XSCREEN hieß auch die Ausstellung im Museum Moderner Kunst Stiftung Ludwig in Wien (Kurator: Matthias Michalka). Solche „Filme“, wie die von Weibel und VALIE EXPORT, filmische Installationen, Texte und Plakate aus den 60er und 70er Jahren von insgesamt 36 internationalen Künstlern wurden dort bis 29. Februar gezeigt.
Alle sind sie versammelt, die künstlerischen Experimentierer, Forscher und Medienpioniere: Sei es Andy Wahrhol, Wolf Vostell, Nam June Paik oder Carolee Schneemann, Dara Birnbaum, nicht zu vergessen Bruce Nauman, Dan Graham, Dennis Oppenheim und natürlich Vito Acconci.

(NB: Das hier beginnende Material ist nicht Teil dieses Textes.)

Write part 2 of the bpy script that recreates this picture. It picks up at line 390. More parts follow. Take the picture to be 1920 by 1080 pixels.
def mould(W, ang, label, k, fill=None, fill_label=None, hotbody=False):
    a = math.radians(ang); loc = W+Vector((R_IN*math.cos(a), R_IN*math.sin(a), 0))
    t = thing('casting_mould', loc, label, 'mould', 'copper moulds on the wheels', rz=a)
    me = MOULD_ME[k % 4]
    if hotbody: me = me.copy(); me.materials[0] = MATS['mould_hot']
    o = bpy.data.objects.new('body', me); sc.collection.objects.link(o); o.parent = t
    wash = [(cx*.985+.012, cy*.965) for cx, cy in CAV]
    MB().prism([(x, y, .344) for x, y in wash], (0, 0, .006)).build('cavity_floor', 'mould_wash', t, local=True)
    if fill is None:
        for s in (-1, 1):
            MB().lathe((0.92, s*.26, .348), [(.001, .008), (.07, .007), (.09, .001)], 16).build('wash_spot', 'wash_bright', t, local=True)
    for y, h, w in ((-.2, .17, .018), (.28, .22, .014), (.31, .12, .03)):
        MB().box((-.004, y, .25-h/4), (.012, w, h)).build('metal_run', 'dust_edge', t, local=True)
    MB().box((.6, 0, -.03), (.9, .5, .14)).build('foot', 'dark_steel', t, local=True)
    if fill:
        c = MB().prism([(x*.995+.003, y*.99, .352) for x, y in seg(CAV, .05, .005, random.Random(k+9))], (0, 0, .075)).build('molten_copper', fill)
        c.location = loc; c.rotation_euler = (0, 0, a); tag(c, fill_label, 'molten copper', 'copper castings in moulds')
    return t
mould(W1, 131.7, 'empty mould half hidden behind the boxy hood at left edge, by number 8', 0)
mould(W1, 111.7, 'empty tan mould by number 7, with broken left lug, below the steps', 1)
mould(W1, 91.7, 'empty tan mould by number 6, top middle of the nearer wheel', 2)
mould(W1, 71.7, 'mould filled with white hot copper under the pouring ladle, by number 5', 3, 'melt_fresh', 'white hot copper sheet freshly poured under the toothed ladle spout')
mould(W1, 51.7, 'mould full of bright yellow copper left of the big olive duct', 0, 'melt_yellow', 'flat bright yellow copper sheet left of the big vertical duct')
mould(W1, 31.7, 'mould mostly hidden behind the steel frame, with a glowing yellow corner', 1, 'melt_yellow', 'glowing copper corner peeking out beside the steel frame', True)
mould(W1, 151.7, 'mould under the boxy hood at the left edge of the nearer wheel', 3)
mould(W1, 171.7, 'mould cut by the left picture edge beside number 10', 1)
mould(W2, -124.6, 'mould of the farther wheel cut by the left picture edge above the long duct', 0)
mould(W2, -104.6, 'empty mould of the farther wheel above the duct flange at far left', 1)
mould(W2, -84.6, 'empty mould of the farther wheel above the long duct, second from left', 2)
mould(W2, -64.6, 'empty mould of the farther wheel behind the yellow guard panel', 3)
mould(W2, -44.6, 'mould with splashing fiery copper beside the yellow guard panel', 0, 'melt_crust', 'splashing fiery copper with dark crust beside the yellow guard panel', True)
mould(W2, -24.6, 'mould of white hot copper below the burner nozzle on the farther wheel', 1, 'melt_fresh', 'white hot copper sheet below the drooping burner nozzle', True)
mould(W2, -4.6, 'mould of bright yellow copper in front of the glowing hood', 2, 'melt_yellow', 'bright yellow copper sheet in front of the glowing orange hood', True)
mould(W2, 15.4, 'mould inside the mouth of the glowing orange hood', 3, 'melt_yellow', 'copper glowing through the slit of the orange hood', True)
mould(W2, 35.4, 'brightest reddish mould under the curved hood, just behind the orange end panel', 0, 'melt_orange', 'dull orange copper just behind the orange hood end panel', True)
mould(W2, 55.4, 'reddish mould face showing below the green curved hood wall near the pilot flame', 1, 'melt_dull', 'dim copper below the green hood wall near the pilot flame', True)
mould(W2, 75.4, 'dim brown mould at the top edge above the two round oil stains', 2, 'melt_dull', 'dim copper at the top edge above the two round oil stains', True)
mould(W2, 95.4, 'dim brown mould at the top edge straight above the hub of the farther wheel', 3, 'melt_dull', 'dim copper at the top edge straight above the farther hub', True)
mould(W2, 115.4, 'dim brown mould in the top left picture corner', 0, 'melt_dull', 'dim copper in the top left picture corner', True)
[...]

Eine Ebene im unübersichtlich verwinkelten MUMOK ist für Popart-Ikone Warhol reserviert. Der hat nämlich nicht nur Marilyn Monroe im Siebdruck verdoppelt, sondern auch Filme produziert. Etwa „Lupe“, einer seiner ersten Werke, die als Doppel- und Dreifachprojektion gezeigt wurden und den Spiegel als gestalterisches Mittel einsetzten, um die lineare Erzählung zu demontieren. Die Geschichte des Stückes nimmt sich- typisch Showman Warhol, weniger konzeptionell aus. Sie basiert auf dem Skandal um die Hollywoodschauspielerin Lupe Velez, die ihren Selbstmord kunstvoll inszenieren wollte und letztendlich mit dem Kopf in der Toilette starb.
In den Sechzigern und Siebzigern stellten sich die Künstler Fragen, die in der zeitgenössischen Medienkunst wieder aktueller denn je sind: Wie verhält sich der Körper im Raum? Wie nimmt man medial die Wirklichkeit wahr? Welchen Einfluss haben die Medien auf unser zwischenmenschliches Verhalten? Erstaunlich: Diese Themen werden inzwischen zwar mit modernen, digitalen oder „interaktiven“ Mitteln umgesetzt, letztendlich nehmen sie sich gar nicht viel anders als damals aus.
Wann kriegt man als Normalsterblicher schon solches, kunsthistorisch einmaliges, Filmmaterial annähernd so originalgetreu inszeniert präsentiert? Das MUMOK hat sich mit dieser Ausstellung einiges angetan. Hut, äh, Film ab.